- _Instructions for the task_: Answer with a single number, the count of lines holding the word "from".

- _Data section_:
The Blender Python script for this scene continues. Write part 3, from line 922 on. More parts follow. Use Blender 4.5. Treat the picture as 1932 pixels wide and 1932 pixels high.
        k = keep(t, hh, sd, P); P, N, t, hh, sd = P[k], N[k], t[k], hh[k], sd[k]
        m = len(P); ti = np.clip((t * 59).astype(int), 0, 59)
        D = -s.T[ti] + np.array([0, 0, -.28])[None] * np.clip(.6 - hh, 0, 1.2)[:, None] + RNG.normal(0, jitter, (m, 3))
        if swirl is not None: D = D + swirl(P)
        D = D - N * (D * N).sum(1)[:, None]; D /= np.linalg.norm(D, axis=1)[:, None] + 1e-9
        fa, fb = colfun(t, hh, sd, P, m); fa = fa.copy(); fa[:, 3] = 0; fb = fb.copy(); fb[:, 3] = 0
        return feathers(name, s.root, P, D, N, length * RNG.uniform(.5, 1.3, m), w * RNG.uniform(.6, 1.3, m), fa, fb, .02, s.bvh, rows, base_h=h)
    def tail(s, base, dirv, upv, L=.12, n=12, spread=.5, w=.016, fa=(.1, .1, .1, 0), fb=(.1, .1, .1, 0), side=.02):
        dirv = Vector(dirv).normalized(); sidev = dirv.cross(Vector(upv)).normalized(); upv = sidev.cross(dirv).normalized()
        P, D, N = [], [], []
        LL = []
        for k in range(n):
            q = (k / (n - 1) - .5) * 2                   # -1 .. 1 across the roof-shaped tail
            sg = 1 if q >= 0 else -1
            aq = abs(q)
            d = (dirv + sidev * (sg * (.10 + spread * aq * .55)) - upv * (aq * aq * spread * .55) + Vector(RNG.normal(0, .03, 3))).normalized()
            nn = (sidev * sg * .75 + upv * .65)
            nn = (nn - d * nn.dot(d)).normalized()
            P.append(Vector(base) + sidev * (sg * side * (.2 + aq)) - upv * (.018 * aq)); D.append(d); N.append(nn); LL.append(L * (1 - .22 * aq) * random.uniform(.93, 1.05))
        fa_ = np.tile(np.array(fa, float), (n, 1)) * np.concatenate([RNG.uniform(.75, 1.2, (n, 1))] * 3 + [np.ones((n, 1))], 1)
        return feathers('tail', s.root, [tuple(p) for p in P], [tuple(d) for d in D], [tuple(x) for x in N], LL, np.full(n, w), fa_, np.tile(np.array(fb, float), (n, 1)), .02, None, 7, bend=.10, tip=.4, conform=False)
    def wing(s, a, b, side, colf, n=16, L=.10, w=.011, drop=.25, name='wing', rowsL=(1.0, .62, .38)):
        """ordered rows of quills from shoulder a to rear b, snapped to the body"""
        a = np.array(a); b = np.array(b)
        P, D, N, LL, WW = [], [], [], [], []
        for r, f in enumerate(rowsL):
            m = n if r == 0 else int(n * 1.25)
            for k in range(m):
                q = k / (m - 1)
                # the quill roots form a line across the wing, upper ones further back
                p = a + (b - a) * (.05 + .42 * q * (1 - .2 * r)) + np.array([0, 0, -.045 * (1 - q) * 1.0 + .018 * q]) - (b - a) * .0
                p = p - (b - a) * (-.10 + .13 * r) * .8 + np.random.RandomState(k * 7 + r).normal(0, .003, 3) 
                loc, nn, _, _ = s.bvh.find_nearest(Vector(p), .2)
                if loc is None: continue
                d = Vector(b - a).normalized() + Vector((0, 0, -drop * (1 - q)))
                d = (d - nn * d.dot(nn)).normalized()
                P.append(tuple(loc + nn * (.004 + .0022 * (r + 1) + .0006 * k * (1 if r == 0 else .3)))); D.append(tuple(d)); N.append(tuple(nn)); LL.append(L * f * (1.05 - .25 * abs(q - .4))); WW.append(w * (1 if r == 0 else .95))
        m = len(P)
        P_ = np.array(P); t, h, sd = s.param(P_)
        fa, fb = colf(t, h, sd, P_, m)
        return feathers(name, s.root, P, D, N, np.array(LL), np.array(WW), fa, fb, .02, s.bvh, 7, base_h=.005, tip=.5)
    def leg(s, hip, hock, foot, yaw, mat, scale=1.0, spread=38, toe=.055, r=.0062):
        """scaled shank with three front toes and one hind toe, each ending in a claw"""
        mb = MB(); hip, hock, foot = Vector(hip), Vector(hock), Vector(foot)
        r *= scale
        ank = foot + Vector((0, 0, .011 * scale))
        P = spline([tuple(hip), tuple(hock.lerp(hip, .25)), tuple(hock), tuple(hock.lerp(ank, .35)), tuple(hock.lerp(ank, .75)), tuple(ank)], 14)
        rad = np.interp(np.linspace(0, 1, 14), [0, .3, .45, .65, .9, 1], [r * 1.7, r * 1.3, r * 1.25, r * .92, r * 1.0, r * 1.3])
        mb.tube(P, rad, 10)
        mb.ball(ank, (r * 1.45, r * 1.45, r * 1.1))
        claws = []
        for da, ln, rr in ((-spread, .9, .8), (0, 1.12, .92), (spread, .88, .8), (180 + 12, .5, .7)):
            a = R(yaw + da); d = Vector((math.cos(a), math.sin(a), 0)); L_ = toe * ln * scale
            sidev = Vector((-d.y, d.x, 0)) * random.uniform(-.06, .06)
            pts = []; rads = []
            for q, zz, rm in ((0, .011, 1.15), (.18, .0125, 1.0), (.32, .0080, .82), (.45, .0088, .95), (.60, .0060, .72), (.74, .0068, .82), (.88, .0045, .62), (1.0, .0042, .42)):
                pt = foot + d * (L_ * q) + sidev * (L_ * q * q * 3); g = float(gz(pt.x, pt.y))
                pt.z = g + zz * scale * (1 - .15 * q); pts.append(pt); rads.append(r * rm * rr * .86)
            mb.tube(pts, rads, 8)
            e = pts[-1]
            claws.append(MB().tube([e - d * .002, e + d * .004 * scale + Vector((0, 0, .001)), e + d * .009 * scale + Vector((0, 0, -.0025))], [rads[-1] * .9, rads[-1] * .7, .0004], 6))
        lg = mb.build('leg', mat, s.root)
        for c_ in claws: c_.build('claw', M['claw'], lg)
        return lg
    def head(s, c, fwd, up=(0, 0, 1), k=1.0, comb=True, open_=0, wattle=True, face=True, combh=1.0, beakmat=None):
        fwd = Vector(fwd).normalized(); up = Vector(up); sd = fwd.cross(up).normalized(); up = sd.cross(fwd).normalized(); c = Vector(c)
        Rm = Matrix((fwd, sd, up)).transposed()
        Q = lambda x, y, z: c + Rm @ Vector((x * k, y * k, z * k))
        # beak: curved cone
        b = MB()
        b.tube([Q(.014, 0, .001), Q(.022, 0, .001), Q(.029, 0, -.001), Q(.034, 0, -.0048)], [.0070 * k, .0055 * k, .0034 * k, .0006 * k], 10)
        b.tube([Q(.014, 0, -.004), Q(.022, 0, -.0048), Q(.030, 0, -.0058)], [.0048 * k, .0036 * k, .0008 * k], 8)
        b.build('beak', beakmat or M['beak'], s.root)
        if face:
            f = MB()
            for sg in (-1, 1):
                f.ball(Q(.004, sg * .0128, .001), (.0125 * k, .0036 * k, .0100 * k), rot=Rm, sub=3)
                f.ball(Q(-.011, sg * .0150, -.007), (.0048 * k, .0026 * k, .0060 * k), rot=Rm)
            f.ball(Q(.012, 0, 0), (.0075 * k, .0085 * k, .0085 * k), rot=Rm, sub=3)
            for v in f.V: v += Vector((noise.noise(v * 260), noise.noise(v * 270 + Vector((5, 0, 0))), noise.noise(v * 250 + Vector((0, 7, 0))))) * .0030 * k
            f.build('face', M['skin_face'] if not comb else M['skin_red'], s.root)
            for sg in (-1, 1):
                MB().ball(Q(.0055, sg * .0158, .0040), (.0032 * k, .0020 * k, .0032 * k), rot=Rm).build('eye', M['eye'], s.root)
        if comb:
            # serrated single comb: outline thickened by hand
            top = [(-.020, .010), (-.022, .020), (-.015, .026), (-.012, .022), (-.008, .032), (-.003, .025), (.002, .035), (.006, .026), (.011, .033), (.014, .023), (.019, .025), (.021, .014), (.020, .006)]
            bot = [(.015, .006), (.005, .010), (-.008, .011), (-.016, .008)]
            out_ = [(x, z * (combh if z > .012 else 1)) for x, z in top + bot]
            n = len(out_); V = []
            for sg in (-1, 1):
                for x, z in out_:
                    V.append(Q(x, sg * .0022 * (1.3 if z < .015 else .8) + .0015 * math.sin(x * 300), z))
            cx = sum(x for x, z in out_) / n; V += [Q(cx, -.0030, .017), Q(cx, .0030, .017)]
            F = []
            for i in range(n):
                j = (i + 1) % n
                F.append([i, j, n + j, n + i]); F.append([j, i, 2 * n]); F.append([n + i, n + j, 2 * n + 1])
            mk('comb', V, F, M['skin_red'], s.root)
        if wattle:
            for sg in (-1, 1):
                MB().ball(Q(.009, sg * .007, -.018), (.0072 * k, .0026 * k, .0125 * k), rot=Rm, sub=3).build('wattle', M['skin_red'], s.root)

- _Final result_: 2